Here are some key takeaways from the Report:
- Successful fundraising directors tend to be leaders who put the organization first and far ahead of their personal ambitions. Leaders who embed themselves holistically in their organization, creating great fundraising for a cause they are passionate about. They lead and inspire others through a combination of will and personal humility.
- These leaders devote a substantial portion of their time to appointing or developing exceptional teams with a joint focus on both communication and technical skills. What Adrian and Jen term the “Organisational Learning Culture”.
- They also develop exceptional structures and processes to optimise the impact of this talent. This includes establishing reward and recognition structures that are tied to the drivers of long term growth. This, in turn, leads to first rate staff retention.
- The development of an organizational learning culture both within the fundraising team, but also within the organization as a whole. Such cultures legitimize occasional errors as the necessary cost of innovation.
- What really made the difference between good fundraising and outstanding fundraising, however, was the quality of thinking the leader was able to engage in and, in particular, whether they were able to take a systems perspective on their organization. As Adrian and Jen note: “All leaders we interviewed were natural systems thinkers, although most would not have used this term. The level of abstraction that system thinking permits made it possible for our fundraising leaders to take a more holistic perspective on problem solving and further develop the culture of their organisations to place fundraising at the core.” [Emphasis added by Roger]
- Said report co-author Jen Shang “a systems thinking approach requires a shift in thinking away from the dimensions that must be managed (such as teams, structures, culture and communication) to a holistic perspective on how the parts integrate with each other, when it is helpful to draw specific boundaries and how these boundaries then enable the separated parts of the whole to mutually influence each other. Outstanding fundraising leadership was characterised by an ability to take a systems perspective on problem solving, increasing the impact of fundraising, yes, but simultaneously assisting others in their achievement of their goals.”

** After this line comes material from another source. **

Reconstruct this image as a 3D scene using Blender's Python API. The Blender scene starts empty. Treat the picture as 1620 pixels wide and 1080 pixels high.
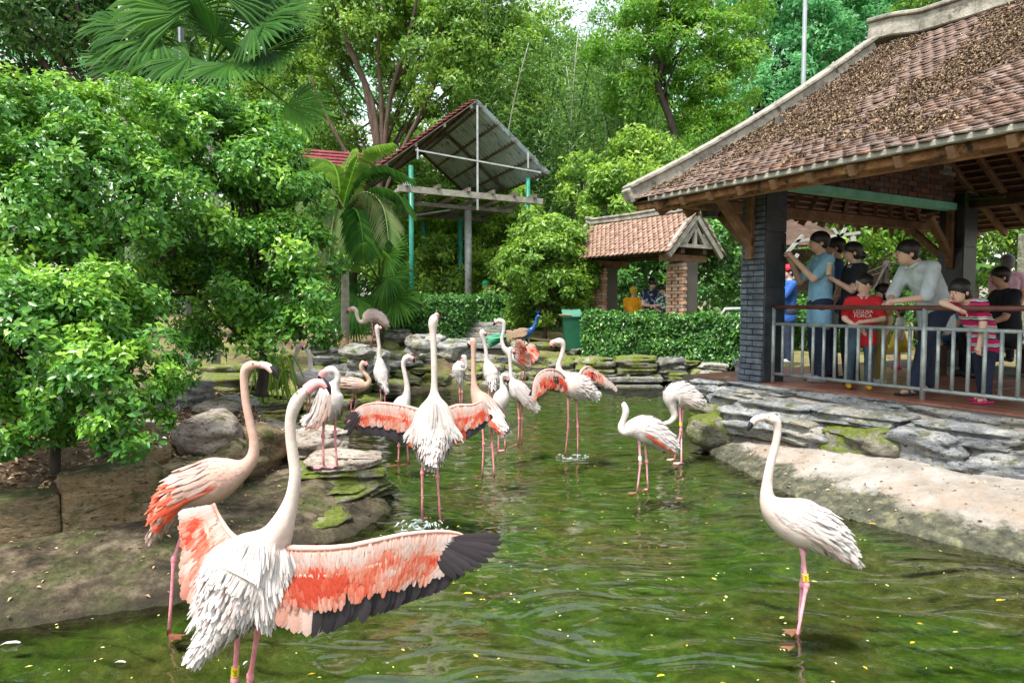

- In the authors’ eyes, Great Fundraising was usually created in the context of the emergence of an integrated culture. Formal functional departments (such as fundraising, marketing, campaigning) were usually complemented by a reward system that fostered coordination and cooperation and an integrated learning culture that encouraged joint problem solving by teams of systems thinkers. [Emphasis added by Roger]
No doubt in my mind that our independent sector is in desperate need of transformation from mediocrity to greatness. Thanks to Clayton Burnett, Adrian Sargeant and Jen Shang, there’s now a helpful road map. Please read and heed.
We’re sending you all Agitator raises.
Roger
P.S. Back in January we reported on the disturbing drop-out rate of fundraising and development personnel … the low opinion CEOs held of their fundraisers, etc. etc.
On April 11th Compasspoint, the organization behind the study will host a webinar — the second in a series — that explores the insidious (or not so insidious) role consultants play in this mess. I’m joining the panel and urge you to tune in too. You can register here.
P.P.S. Here’s what the Sargeant/Shang Report has to say about the critical issue of staff — and consultant — retention.
“After the right team had been built, none of the organizations we examined suffered from the high turnover rates that otherwise pervade our sector. Being a part of a successful team appears to engender high levels of loyalty and our all our leaders were personally invested in their teams. The loyalty thus cut both ways. It was also interesting to note that those who defined their team more broadly, to include external agency personnel also exhibited a high degree of loyalty to that agency. Some were maintaining relationships with suppliers that had existed for over a decade.”